+++ RAW DATA +++

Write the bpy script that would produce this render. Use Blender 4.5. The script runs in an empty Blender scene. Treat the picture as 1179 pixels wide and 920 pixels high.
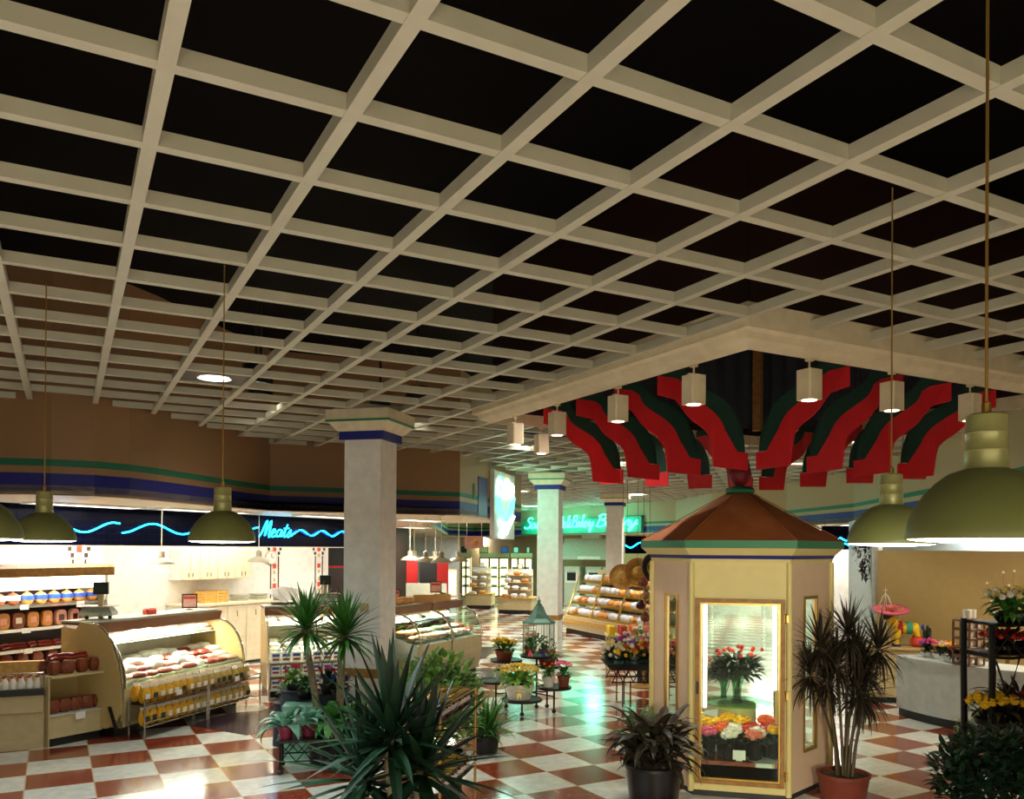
import bpy, bmesh, math, random
from mathutils import Vector, Matrix
PI = math.pi
R = math.radians
rnd = random.Random(7)
col = bpy.context.scene.collection
scn = bpy.context.scene

# ------------------------------------------------------------------ camera
EYE = 2.404
FX, PX, PY, PITCH, ROLL = 962.5, 604.7, 626.6, .0052, .0061
cam_d = bpy.data.cameras.new('camera'); cam = bpy.data.objects.new('camera', cam_d); col.objects.link(cam)
cam_d.sensor_fit = 'HORIZONTAL'; cam_d.sensor_width = 36.0; cam_d.lens = FX / 1179 * 36
cam_d.shift_x = (589.5 - PX) / 1179; cam_d.shift_y = (PY - 460) / 1179
cam_d.clip_end = 200; cam_d.clip_start = .05
_up0 = Vector((0, -math.sin(PITCH), math.cos(PITCH)))
_fw = Vector((0, math.cos(PITCH), math.sin(PITCH)))
_rt = Vector((math.cos(ROLL), 0, 0)) + _up0 * math.sin(ROLL)
_up = Vector((-math.sin(ROLL), 0, 0)) + _up0 * math.cos(ROLL)
m3 = Matrix((_rt, _up, -_fw)).transposed()
cam.matrix_world = Matrix.Translation((0, 0, EYE)) @ m3.to_4x4()
scn.camera = cam

def _ray(a, b):
    xr = (a - PX) / FX; yr = (PY - b) / FX
    X = xr * math.cos(ROLL) - yr * math.sin(ROLL); Y = xr * math.sin(ROLL) + yr * math.cos(ROLL)
    return X, math.cos(PITCH) - Y * math.sin(PITCH), Y * math.cos(PITCH) + math.sin(PITCH)
def at(a, b, z):          # where the sight line through a pixel meets height z
    X, Y, Z = _ray(a, b); k = (z - EYE) / Z
    return Vector((X * k, Y * k, z))
def atd(a, b, d):         # ... and where it is d metres ahead
    X, Y, Z = _ray(a, b); k = d / Y
    return Vector((X * k, d, Z * k + EYE))

# ------------------------------------------------------------------ world, exposure
scn.view_settings.view_transform = 'Standard'; scn.view_settings.look = 'None'
scn.view_settings.gamma = 1; scn.view_settings.use_curve_mapping = False
scn.view_settings.exposure = 0.38
w = bpy.data.worlds.new('world'); scn.world = w; w.use_nodes = True
w.node_tree.nodes['Background'].inputs[0].default_value = (.95, .86, .62, 1)
w.node_tree.nodes['Background'].inputs[1].default_value = .11

LK = 1.0
def lamp(kind, loc, power, color=(1, .95, .85), size=.3, size_y=None, rot=(0, 0, 0), spot=100, blend=.6, name='light'):
    d = bpy.data.lights.new(name, kind); o = bpy.data.objects.new(name, d); col.objects.link(o)
    d.energy = power * LK; d.color = color; o.location = loc; o.rotation_euler = rot
    if kind == 'AREA':
        d.size = size
        if size_y: d.shape = 'RECTANGLE'; d.size_y = size_y
    else:
        d.shadow_soft_size = size
        if kind == 'SPOT': d.spot_size = R(spot); d.spot_blend = blend
    return o
WARM = (1, .86, .62); NEUT = (1, .95, .84); COOLW = (.86, .97, 1.0)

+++

▶ _THE EXERCISE_:
Transcribe the opening line of the listing above, please, and every line after it through the line with "scn = bpy.context.scene", word for word, without pictures.

▶ _EXPECTED ANSWER_:
Write the bpy script that would produce this render. Use Blender 4.5. The script runs in an empty Blender scene. Treat the picture as 1179 pixels wide and 920 pixels high.
import bpy, bmesh, math, random
from mathutils import Vector, Matrix
PI = math.pi
R = math.radians
rnd = random.Random(7)
col = bpy.context.scene.collection
scn = bpy.context.scene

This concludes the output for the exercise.